With the remnants of Hurricane Wilma swirling around outside, I was inside one of the ballrooms of the Sheraton hotel in Dover, Delaware, talking about money and credit to more than 225 high school kids and their instructors.

The program was run by the Delaware State Treasurer’s office and the Delaware Money School.

While these Delaware teenagers knew plenty about spending money, and even some tips about saving it, when it came time to discuss credit histories and credit scores, they were about as lost as the average American.

The difference between the Generation X and Generation Y is simply this: Today’s teenagers and toddlers will never have a time when their credit scores aren’t the most important number of their financial lives.
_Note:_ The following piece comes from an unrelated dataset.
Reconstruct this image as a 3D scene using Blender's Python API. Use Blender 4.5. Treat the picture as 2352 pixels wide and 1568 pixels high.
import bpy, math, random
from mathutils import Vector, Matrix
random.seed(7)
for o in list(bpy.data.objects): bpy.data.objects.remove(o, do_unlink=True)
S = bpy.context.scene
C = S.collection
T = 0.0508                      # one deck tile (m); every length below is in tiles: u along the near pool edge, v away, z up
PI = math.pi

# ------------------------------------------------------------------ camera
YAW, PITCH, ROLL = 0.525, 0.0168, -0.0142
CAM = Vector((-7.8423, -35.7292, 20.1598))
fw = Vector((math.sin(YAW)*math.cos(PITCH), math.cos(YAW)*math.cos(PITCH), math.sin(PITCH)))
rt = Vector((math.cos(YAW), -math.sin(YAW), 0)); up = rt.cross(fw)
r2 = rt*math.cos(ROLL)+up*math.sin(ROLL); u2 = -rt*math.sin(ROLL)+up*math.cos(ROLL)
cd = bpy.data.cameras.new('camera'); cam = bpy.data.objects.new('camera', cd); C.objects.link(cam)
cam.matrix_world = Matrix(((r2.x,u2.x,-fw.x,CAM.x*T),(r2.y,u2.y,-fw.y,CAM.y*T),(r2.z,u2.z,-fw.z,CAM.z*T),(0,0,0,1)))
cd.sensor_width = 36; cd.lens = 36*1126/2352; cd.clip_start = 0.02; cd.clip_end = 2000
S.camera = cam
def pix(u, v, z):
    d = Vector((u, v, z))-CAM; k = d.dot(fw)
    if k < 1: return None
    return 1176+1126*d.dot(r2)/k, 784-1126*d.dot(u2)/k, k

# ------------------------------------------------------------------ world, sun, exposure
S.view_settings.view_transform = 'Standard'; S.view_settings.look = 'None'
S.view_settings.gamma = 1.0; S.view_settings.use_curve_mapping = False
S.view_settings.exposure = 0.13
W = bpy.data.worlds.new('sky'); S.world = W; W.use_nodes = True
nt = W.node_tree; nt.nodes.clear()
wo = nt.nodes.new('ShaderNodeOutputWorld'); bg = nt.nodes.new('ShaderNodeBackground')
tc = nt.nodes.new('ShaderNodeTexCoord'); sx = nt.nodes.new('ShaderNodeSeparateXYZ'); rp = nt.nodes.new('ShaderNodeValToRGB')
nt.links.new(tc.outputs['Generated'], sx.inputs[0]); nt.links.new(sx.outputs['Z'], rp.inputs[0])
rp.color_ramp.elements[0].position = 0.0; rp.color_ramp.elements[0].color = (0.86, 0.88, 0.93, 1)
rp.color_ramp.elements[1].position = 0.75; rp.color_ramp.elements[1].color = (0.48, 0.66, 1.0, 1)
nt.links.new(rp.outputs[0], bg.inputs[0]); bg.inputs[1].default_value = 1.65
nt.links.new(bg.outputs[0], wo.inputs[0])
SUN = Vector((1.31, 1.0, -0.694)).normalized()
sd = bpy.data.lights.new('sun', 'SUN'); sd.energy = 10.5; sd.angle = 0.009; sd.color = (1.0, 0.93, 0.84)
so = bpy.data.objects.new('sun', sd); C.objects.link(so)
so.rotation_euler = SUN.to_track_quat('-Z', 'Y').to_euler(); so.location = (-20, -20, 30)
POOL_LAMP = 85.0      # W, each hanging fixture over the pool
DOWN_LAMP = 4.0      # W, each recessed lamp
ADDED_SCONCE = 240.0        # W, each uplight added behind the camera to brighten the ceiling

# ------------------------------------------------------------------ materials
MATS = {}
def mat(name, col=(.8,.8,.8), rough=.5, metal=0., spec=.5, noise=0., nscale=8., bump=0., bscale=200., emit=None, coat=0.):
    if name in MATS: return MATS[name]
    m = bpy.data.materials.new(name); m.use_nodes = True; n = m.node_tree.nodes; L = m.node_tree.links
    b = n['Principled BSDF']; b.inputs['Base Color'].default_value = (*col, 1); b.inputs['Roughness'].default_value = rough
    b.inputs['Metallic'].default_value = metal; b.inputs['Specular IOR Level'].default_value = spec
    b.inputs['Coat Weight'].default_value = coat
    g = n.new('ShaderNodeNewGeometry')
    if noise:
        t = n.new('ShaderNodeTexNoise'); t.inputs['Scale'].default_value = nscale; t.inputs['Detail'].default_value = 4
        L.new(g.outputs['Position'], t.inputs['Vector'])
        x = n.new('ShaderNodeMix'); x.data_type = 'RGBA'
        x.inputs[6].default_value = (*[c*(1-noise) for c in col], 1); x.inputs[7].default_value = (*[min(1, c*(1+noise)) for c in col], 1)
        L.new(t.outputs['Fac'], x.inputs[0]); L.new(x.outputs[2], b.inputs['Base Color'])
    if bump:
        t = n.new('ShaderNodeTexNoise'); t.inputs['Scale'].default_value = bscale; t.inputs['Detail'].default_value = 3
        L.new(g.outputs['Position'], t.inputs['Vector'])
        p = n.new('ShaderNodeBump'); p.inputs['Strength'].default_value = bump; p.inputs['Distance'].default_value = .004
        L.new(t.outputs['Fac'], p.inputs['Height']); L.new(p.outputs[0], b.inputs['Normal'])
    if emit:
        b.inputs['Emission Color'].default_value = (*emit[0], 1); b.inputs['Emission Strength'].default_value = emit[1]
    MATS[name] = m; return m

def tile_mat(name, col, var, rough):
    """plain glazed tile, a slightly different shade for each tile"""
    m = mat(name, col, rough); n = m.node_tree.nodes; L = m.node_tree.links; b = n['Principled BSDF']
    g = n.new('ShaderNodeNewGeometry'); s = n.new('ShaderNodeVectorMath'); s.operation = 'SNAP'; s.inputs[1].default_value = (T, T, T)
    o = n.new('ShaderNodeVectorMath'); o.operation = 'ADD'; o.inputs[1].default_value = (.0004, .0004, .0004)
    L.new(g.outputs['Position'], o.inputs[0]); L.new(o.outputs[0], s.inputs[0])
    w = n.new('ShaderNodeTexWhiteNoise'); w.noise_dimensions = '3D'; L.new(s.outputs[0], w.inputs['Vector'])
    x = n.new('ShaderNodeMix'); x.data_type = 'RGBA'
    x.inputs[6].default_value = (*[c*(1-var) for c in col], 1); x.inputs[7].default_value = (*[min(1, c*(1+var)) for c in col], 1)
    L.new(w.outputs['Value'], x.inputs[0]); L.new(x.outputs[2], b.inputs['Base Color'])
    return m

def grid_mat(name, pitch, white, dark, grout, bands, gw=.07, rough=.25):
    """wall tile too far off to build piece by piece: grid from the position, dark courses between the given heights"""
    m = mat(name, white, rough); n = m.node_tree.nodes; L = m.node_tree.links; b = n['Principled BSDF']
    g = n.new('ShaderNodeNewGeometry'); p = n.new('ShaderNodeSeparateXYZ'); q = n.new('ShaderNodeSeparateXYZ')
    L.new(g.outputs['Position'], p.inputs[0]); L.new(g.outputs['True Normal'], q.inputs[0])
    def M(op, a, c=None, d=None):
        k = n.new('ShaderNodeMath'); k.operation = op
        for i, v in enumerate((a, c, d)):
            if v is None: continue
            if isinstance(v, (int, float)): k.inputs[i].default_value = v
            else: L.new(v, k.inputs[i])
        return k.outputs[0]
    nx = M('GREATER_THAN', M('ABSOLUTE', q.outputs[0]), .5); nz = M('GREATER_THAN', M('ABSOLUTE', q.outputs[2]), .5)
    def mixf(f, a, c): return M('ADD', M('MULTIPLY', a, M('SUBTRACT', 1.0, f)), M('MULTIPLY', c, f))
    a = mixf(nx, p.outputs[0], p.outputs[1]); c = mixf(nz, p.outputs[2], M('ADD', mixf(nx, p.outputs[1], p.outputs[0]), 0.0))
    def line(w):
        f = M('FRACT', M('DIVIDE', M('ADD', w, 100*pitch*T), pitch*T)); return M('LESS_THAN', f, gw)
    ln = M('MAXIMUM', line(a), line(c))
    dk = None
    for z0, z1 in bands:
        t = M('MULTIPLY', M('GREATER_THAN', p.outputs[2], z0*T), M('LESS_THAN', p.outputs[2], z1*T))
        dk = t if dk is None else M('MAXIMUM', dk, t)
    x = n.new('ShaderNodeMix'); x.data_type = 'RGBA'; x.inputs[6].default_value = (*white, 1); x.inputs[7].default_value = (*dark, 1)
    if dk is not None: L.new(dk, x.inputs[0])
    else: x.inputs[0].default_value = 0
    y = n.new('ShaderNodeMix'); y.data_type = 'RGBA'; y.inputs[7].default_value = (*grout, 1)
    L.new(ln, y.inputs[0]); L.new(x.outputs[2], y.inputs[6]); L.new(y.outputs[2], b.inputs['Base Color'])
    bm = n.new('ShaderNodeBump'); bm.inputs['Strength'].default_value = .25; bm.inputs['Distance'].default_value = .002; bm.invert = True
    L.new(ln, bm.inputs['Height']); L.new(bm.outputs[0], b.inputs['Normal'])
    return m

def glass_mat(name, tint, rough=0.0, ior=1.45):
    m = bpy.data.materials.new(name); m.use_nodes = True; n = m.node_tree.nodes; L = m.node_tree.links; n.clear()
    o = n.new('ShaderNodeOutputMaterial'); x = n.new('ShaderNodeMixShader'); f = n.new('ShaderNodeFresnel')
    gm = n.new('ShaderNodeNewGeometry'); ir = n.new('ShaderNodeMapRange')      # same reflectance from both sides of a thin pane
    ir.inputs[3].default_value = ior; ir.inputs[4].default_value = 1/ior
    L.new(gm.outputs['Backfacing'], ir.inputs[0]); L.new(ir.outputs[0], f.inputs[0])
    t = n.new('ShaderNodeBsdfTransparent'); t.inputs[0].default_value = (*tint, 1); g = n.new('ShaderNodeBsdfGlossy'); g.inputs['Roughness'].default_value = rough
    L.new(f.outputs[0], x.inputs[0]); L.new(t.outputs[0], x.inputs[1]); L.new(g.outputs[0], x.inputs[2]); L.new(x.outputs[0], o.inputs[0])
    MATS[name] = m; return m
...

Instead, it has become routine for insurers, and financial companies to pull copies of credit histories and credit scores before deciding how much to charge for premiums or loans. Research has shown that Americans with lower credit scores have a higher chance of getting in an auto accident and making a claim.

Low credit scores equal more expensive customers, so the premium has to go up as well.
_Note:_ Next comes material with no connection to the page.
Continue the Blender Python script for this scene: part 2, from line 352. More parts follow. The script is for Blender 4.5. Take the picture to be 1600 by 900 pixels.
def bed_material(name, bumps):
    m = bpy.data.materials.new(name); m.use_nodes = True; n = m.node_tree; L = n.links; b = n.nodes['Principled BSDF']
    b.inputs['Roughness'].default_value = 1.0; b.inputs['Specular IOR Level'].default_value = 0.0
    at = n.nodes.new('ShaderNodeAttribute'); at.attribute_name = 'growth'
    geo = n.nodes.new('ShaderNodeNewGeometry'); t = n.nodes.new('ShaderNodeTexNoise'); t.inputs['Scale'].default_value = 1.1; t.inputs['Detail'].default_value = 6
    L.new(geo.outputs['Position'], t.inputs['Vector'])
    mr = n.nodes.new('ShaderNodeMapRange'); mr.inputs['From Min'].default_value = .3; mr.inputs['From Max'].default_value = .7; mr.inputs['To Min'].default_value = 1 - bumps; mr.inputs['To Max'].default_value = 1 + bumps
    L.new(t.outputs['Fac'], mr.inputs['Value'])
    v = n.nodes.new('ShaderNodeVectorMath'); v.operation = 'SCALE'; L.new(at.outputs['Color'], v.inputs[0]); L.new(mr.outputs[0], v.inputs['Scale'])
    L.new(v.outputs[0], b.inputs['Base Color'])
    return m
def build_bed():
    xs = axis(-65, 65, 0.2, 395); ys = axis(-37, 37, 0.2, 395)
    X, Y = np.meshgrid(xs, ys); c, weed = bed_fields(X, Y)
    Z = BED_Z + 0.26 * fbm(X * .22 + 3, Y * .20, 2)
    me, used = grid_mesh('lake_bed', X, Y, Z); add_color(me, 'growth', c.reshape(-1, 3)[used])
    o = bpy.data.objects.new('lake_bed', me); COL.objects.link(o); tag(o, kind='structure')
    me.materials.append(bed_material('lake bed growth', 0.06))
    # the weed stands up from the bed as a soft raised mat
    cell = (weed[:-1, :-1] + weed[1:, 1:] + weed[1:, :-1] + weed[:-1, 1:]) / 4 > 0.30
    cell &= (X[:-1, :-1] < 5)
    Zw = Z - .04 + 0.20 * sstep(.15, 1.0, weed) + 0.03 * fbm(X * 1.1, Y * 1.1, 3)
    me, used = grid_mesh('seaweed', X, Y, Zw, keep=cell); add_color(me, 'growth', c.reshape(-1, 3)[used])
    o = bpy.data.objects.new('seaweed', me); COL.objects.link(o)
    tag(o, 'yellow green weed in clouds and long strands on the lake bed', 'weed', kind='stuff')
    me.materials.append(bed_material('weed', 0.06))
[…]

Even when the job does not include managing or handling cash, employers are pulling credit histories and credit scores before extending a job offer. The thinking here is if you can’t manage your own finances, you might not be able to handle the responsibilities of the job.

While it may sound ridiculous to judge people by a 3-digit number, that’s the society in which we live — and the trend seems to be growing.

Experian (Experian.com), one of the three major credit reporting bureaus, announced in October that it has provided 40 million credit scores to its customers.

How do you explain to kids that every financial transaction they make, whether it is a purchase, opening up a credit card, or making monthly payments on a home loan, is mathematically weighted and then crunched together to form a three-digit number?

Big brother isn’t just watching you, he’s tattling to creditors about every financial move you make. And, he has a very long, digital memory.

Supposedly, you can’t have a credit history or credit score until you reach adulthood, which is age18. At that time, your mailbox will begin filling with offers from credit card companies offering all sorts of enticements: free miles, free gas, or cash back.

How teens handle that first piece of credit is important. Open up the right line of credit, make your payments on time, pay off your balance each month and you’ll be batting close to 1.000.

But even one late payment can drop your batting percentage faster than hitting a pop-up fly ball. Can you imagine what would happen to your credit score if you fall behind in your bills and your car gets repossessed?

During the day-long seminar, Delaware State Treasurer Jack Markell encouraged these students to take notes, think about the information and then share it with their parents. If you can change how even one family thinks about payments and credit, you may be able to prevent someone from being taken advantage of by a predatory lender — or even eliminate a future bankruptcy.

At 18, you get a blank slate on which to write the credit history of your dreams, or nightmares. It’s a lot easier to keep batting 1.000.